Python big data practitioners were happy that they could simply install PySpark using pip install pyspark, and start hacking away. Other notable community contributions and collaborative efforts were Vectorized UDFs in PySpark and Developing Custom Machine Learning Algorithms in Pyspark.

Lastly, a joint effort between Databricks and Spark community led to the Cost Based Optimizer in Apache Spark 2.2.

Closing Thoughts

That we can achieve so much together is a constant reminder to us that innovation is a result of collaboration, not isolation. That we have continued to innovate with the community affirms our enduring commitment. In that communal spirit, we will continue the year 2018 with the release of Apache Spark 2.3, with contributions both from the Apache Spark community and Databricks.

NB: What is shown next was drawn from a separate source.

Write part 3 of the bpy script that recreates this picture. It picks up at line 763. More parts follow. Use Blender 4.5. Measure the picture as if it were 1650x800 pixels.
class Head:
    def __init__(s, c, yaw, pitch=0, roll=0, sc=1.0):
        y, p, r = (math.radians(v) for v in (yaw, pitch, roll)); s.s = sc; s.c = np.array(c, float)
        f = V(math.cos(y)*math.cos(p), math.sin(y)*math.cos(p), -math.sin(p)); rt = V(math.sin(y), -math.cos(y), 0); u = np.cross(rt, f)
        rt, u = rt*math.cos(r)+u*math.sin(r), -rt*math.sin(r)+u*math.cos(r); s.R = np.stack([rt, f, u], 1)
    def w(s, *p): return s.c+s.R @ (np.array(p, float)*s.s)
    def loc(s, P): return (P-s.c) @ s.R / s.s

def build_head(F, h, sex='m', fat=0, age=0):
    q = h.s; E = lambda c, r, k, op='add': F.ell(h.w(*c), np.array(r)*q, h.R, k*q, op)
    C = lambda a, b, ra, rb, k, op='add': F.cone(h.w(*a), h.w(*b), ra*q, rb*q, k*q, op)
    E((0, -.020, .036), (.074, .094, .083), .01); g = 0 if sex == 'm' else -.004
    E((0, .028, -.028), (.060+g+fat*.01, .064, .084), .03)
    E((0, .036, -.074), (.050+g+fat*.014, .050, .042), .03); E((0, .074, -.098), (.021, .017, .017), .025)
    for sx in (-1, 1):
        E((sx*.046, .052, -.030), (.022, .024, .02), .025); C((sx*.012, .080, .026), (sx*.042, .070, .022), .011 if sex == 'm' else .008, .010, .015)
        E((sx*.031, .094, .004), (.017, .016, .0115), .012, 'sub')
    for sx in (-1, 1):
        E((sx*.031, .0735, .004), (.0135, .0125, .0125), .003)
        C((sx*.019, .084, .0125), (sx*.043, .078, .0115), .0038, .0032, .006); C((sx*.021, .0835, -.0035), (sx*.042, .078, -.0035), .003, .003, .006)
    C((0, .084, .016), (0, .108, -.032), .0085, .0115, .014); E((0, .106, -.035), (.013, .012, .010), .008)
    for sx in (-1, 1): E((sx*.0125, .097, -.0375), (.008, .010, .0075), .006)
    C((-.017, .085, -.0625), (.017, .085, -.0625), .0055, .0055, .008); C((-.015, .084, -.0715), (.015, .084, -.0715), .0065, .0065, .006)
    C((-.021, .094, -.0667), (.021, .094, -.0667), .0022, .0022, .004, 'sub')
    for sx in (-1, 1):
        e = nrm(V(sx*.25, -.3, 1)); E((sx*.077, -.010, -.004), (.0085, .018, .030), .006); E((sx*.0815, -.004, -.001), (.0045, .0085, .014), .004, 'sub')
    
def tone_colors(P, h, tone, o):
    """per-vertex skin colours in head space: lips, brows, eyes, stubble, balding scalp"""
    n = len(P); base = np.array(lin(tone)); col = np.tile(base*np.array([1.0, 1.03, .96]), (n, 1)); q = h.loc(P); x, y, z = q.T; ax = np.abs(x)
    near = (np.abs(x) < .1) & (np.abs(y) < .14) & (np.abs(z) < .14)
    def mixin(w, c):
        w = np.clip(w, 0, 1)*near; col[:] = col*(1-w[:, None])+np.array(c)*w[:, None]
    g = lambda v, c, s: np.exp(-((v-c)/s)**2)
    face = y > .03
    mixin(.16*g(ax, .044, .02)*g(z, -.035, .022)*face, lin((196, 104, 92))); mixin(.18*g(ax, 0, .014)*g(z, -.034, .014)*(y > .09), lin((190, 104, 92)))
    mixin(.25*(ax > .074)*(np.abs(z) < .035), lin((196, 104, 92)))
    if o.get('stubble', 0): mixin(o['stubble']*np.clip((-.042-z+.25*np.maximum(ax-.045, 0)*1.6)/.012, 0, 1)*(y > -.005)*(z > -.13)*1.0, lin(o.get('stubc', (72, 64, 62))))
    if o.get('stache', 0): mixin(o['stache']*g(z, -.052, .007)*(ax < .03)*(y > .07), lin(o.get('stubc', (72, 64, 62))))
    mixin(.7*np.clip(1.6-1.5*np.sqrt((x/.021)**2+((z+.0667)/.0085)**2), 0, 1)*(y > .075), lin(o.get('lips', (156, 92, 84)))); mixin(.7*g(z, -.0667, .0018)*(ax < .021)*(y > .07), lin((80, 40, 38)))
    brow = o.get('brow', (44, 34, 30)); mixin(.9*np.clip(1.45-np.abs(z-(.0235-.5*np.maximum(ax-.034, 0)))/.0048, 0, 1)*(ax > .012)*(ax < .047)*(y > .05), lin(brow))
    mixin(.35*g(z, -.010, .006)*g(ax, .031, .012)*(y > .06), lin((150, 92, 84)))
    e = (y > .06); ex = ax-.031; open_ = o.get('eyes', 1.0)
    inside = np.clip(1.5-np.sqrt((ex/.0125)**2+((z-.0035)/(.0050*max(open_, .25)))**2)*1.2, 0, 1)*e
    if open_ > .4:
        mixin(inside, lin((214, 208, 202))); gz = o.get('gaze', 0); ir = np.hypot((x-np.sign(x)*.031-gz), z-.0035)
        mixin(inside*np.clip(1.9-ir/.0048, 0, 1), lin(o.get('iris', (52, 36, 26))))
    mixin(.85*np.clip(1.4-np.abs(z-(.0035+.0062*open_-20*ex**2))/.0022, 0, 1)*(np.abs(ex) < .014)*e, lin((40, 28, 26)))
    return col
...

We will continue to expand and promote Spark community globally. We want to thank the Spark community for the hard work in advocating at Apache Spark Meetups and sharing best practices at big data conferences, some leading to valuable code contributions.

For 2018 and beyond 2020, we foresee Spark playing an integral and unifying role in democratizing AI, with Databricks ensuring that Deep Learning frameworks integrate with Spark and on Databricks’ Unified Analytics Platform.

So embrace and welcome the dawn of the New Year 2018 as we do and ignite your Sparks!